>> start Stored data

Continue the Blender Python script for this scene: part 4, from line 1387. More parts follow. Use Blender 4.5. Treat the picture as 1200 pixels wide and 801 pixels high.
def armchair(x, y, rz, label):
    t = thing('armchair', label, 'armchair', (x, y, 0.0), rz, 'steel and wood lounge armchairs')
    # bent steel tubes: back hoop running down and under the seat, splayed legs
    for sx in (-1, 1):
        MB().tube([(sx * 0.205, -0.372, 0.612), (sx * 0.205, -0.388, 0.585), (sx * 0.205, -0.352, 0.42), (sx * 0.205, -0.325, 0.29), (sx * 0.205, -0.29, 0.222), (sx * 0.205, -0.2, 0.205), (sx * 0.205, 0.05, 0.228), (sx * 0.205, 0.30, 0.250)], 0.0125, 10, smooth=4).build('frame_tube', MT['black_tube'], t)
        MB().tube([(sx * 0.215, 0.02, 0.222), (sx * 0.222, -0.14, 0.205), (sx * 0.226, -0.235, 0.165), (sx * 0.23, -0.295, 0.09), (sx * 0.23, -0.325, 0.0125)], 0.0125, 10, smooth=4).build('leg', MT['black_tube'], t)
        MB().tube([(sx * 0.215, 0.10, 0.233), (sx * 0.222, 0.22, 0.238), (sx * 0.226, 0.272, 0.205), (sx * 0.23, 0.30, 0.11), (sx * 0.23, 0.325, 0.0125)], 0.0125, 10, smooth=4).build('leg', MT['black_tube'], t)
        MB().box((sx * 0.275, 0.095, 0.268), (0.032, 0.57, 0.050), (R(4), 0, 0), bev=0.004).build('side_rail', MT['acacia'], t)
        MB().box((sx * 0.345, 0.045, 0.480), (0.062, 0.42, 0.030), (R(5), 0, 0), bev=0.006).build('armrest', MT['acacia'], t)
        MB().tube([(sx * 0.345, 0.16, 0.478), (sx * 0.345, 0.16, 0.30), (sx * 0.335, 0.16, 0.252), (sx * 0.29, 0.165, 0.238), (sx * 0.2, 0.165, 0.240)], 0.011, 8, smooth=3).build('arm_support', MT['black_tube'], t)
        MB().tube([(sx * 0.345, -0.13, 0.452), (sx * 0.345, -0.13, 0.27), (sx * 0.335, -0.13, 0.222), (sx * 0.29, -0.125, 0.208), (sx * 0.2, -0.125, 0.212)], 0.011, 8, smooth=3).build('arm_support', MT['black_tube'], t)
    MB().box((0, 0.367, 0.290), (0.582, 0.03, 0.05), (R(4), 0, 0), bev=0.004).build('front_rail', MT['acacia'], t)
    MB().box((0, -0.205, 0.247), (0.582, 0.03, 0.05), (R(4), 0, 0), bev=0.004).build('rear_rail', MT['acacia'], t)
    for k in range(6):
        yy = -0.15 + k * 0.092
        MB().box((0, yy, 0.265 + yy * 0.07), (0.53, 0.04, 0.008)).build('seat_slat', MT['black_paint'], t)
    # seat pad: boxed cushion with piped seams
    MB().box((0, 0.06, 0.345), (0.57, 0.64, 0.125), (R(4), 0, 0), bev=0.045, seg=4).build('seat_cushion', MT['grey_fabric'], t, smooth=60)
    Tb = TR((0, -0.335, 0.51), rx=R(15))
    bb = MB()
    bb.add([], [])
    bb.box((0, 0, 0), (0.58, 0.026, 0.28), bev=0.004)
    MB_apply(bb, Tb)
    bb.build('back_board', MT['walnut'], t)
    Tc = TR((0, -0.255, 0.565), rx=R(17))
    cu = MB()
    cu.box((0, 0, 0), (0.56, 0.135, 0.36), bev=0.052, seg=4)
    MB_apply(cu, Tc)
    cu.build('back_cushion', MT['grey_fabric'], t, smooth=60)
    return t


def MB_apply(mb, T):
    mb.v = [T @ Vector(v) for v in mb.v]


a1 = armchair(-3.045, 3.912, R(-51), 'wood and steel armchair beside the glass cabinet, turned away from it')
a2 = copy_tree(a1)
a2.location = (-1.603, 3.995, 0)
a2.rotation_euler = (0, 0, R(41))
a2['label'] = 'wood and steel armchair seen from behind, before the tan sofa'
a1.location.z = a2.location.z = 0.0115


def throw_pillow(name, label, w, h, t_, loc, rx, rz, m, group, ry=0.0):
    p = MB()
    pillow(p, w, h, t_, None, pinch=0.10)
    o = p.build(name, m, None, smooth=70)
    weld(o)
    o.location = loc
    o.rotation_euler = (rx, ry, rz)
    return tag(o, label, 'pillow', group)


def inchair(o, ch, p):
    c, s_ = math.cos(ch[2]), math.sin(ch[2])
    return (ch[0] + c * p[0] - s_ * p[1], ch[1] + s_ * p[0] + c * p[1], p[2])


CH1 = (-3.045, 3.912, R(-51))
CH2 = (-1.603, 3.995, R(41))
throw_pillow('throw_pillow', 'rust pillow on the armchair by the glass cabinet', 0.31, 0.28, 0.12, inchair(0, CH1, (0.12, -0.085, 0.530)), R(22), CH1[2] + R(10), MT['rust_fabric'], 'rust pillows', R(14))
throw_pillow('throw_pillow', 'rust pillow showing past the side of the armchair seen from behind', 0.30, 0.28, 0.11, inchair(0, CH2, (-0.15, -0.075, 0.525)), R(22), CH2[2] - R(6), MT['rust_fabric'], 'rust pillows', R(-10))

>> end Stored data

Brief
Extract the full listing above without alteration.

Response to this task
Continue the Blender Python script for this scene: part 4, from line 1387. More parts follow. Use Blender 4.5. Treat the picture as 1200 pixels wide and 801 pixels high.
def armchair(x, y, rz, label):
    t = thing('armchair', label, 'armchair', (x, y, 0.0), rz, 'steel and wood lounge armchairs')
    # bent steel tubes: back hoop running down and under the seat, splayed legs
    for sx in (-1, 1):
        MB().tube([(sx * 0.205, -0.372, 0.612), (sx * 0.205, -0.388, 0.585), (sx * 0.205, -0.352, 0.42), (sx * 0.205, -0.325, 0.29), (sx * 0.205, -0.29, 0.222), (sx * 0.205, -0.2, 0.205), (sx * 0.205, 0.05, 0.228), (sx * 0.205, 0.30, 0.250)], 0.0125, 10, smooth=4).build('frame_tube', MT['black_tube'], t)
        MB().tube([(sx * 0.215, 0.02, 0.222), (sx * 0.222, -0.14, 0.205), (sx * 0.226, -0.235, 0.165), (sx * 0.23, -0.295, 0.09), (sx * 0.23, -0.325, 0.0125)], 0.0125, 10, smooth=4).build('leg', MT['black_tube'], t)
        MB().tube([(sx * 0.215, 0.10, 0.233), (sx * 0.222, 0.22, 0.238), (sx * 0.226, 0.272, 0.205), (sx * 0.23, 0.30, 0.11), (sx * 0.23, 0.325, 0.0125)], 0.0125, 10, smooth=4).build('leg', MT['black_tube'], t)
        MB().box((sx * 0.275, 0.095, 0.268), (0.032, 0.57, 0.050), (R(4), 0, 0), bev=0.004).build('side_rail', MT['acacia'], t)
        MB().box((sx * 0.345, 0.045, 0.480), (0.062, 0.42, 0.030), (R(5), 0, 0), bev=0.006).build('armrest', MT['acacia'], t)
        MB().tube([(sx * 0.345, 0.16, 0.478), (sx * 0.345, 0.16, 0.30), (sx * 0.335, 0.16, 0.252), (sx * 0.29, 0.165, 0.238), (sx * 0.2, 0.165, 0.240)], 0.011, 8, smooth=3).build('arm_support', MT['black_tube'], t)
        MB().tube([(sx * 0.345, -0.13, 0.452), (sx * 0.345, -0.13, 0.27), (sx * 0.335, -0.13, 0.222), (sx * 0.29, -0.125, 0.208), (sx * 0.2, -0.125, 0.212)], 0.011, 8, smooth=3).build('arm_support', MT['black_tube'], t)
    MB().box((0, 0.367, 0.290), (0.582, 0.03, 0.05), (R(4), 0, 0), bev=0.004).build('front_rail', MT['acacia'], t)
    MB().box((0, -0.205, 0.247), (0.582, 0.03, 0.05), (R(4), 0, 0), bev=0.004).build('rear_rail', MT['acacia'], t)
    for k in range(6):
        yy = -0.15 + k * 0.092
        MB().box((0, yy, 0.265 + yy * 0.07), (0.53, 0.04, 0.008)).build('seat_slat', MT['black_paint'], t)
    # seat pad: boxed cushion with piped seams
    MB().box((0, 0.06, 0.345), (0.57, 0.64, 0.125), (R(4), 0, 0), bev=0.045, seg=4).build('seat_cushion', MT['grey_fabric'], t, smooth=60)
    Tb = TR((0, -0.335, 0.51), rx=R(15))
    bb = MB()
    bb.add([], [])
    bb.box((0, 0, 0), (0.58, 0.026, 0.28), bev=0.004)
    MB_apply(bb, Tb)
    bb.build('back_board', MT['walnut'], t)
    Tc = TR((0, -0.255, 0.565), rx=R(17))
    cu = MB()
    cu.box((0, 0, 0), (0.56, 0.135, 0.36), bev=0.052, seg=4)
    MB_apply(cu, Tc)
    cu.build('back_cushion', MT['grey_fabric'], t, smooth=60)
    return t


def MB_apply(mb, T):
    mb.v = [T @ Vector(v) for v in mb.v]


a1 = armchair(-3.045, 3.912, R(-51), 'wood and steel armchair beside the glass cabinet, turned away from it')
a2 = copy_tree(a1)
a2.location = (-1.603, 3.995, 0)
a2.rotation_euler = (0, 0, R(41))
a2['label'] = 'wood and steel armchair seen from behind, before the tan sofa'
a1.location.z = a2.location.z = 0.0115


def throw_pillow(name, label, w, h, t_, loc, rx, rz, m, group, ry=0.0):
    p = MB()
    pillow(p, w, h, t_, None, pinch=0.10)
    o = p.build(name, m, None, smooth=70)
    weld(o)
    o.location = loc
    o.rotation_euler = (rx, ry, rz)
    return tag(o, label, 'pillow', group)


def inchair(o, ch, p):
    c, s_ = math.cos(ch[2]), math.sin(ch[2])
    return (ch[0] + c * p[0] - s_ * p[1], ch[1] + s_ * p[0] + c * p[1], p[2])


CH1 = (-3.045, 3.912, R(-51))
CH2 = (-1.603, 3.995, R(41))
throw_pillow('throw_pillow', 'rust pillow on the armchair by the glass cabinet', 0.31, 0.28, 0.12, inchair(0, CH1, (0.12, -0.085, 0.530)), R(22), CH1[2] + R(10), MT['rust_fabric'], 'rust pillows', R(14))
throw_pillow('throw_pillow', 'rust pillow showing past the side of the armchair seen from behind', 0.30, 0.28, 0.11, inchair(0, CH2, (-0.15, -0.075, 0.525)), R(22), CH2[2] - R(6), MT['rust_fabric'], 'rust pillows', R(-10))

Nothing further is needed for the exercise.